* **Set exercise**
Retype, exactly as they stand, the lines from the start of the data to the line that contains "return tuple(((v/255)/12.92 if", both ends included. Leave the pictures out.

* **Data segment**
......

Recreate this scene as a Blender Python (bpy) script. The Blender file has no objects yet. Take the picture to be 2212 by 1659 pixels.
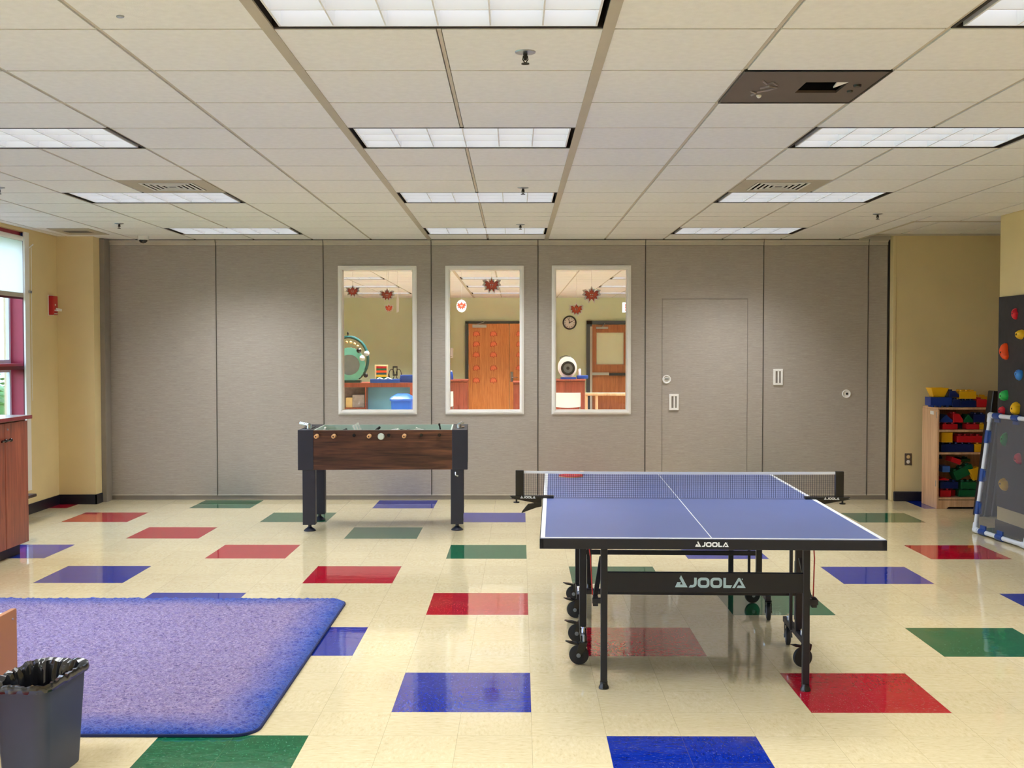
import bpy, bmesh, math, random
from mathutils import Vector, Matrix, noise
random.seed(7)
PI = math.pi
sc = bpy.context.scene
COL = sc.collection
LW = 22.0
H = 2.7305          # ceiling height
WY = 12.0           # face of the folding partition
FY = 25.4           # far wall of the neighbouring room

# ------------------------------------------------------------------ helpers
def lin(c):
    return tuple(((v/255)/12.92 if v/255 <= .04045 else ((v/255+.055)/1.055)**2.4) for v in c) + (1.0,)

class NT:
    def __init__(s, name):
        s.m = bpy.data.materials.new(name); s.m.use_nodes = True
        s.t = s.m.node_tree; s.b = s.t.nodes['Principled BSDF']; s.out = s.t.nodes['Material Output']
    def n(s, typ, **kw):
        nd = s.t.nodes.new(typ)
        for k, v in kw.items():
            if k in nd.inputs and not hasattr(nd, k): nd.inputs[k].default_value = v
            else: setattr(nd, k, v)
        return nd
    def l(s, a, b): s.t.links.new(a, b)
    def math(s, op, a, b=None, c=None):
        nd = s.t.nodes.new('ShaderNodeMath'); nd.operation = op
        for i, v in enumerate((a, b, c)):
            if v is None: continue
            if isinstance(v, (int, float)): nd.inputs[i].default_value = v
            else: s.l(v, nd.inputs[i])
        return nd.outputs[0]
    def mix(s, fac, a, b, typ='MIX'):
        nd = s.t.nodes.new('ShaderNodeMix'); nd.data_type = 'RGBA'; nd.blend_type = typ
        for i, v in ((0, fac), (6, a), (7, b)):
            if isinstance(v, (int, float)) and i == 0: nd.inputs[0].default_value = v
            elif isinstance(v, tuple): nd.inputs[i].default_value = v
            else: s.l(v, nd.inputs[i])
        return nd.outputs[2]
    def coords(s, scale=(1, 1, 1), kind='Object'):
        tc = s.t.nodes.new('ShaderNodeTexCoord'); mp = s.t.nodes.new('ShaderNodeMapping')
        s.l(tc.outputs[kind], mp.inputs[0]); mp.inputs['Scale'].default_value = scale
        return mp.outputs[0]
    def noise(s, vec, scale=5, detail=3, rough=.5, dist=0):
        nd = s.t.nodes.new('ShaderNodeTexNoise')
        s.l(vec, nd.inputs['Vector']); nd.inputs['Scale'].default_value = scale
        nd.inputs['Detail'].default_value = detail; nd.inputs['Roughness'].default_value = rough
        nd.inputs['Distortion'].default_value = dist
        return nd.outputs[0]
    def ramp(s, fac, stops):
        nd = s.t.nodes.new('ShaderNodeValToRGB'); cr = nd.color_ramp
        while len(cr.elements) < len(stops): cr.elements.new(.5)
        for e, (p, c) in zip(cr.elements, stops): e.position = p; e.color = c if len(c) == 4 else lin(c)
        s.l(fac, nd.inputs[0]); return nd.outputs[0]
    def bump(s, h, strength=.2, dist=.01):
        nd = s.t.nodes.new('ShaderNodeBump'); nd.inputs['Strength'].default_value = strength
        nd.inputs['Distance'].default_value = dist; s.l(h, nd.inputs['Height']); s.l(nd.outputs[0], s.b.inputs['Normal'])

def G(v): return (v, v, v, 1)
def mat(name, col, rough=.5, metal=0, var=.08, scale=8, stretch=(1, 1, 1), bump=0, bscale=60, spec=.5, coat=0):
    k = NT(name); c = lin(col) if max(col[:3]) > 1 else tuple(col)
    v = k.coords(stretch)
    nz = k.noise(v, scale, 4)
    lo = tuple(x*(1-var) for x in c[:3])+(1,); hi = tuple(min(1, x*(1+var)) for x in c[:3])+(1,)
    k.l(k.ramp(nz, [(.3, lo), (.7, hi)]), k.b.inputs['Base Color'])
    k.b.inputs['Roughness'].default_value = rough; k.b.inputs['Metallic'].default_value = metal
    k.b.inputs['Specular IOR Level'].default_value = spec
    if coat: k.b.inputs['Coat Weight'].default_value = coat
    if bump: k.bump(k.noise(k.coords(stretch), bscale, 3), bump, .004)
    return k.m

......

* **Result for this task**
Recreate this scene as a Blender Python (bpy) script. The Blender file has no objects yet. Take the picture to be 2212 by 1659 pixels.
import bpy, bmesh, math, random
from mathutils import Vector, Matrix, noise
random.seed(7)
PI = math.pi
sc = bpy.context.scene
COL = sc.collection
LW = 22.0
H = 2.7305          # ceiling height
WY = 12.0           # face of the folding partition
FY = 25.4           # far wall of the neighbouring room

# ------------------------------------------------------------------ helpers
def lin(c):
    return tuple(((v/255)/12.92 if v/255 <= .04045 else ((v/255+.055)/1.055)**2.4) for v in c) + (1.0,)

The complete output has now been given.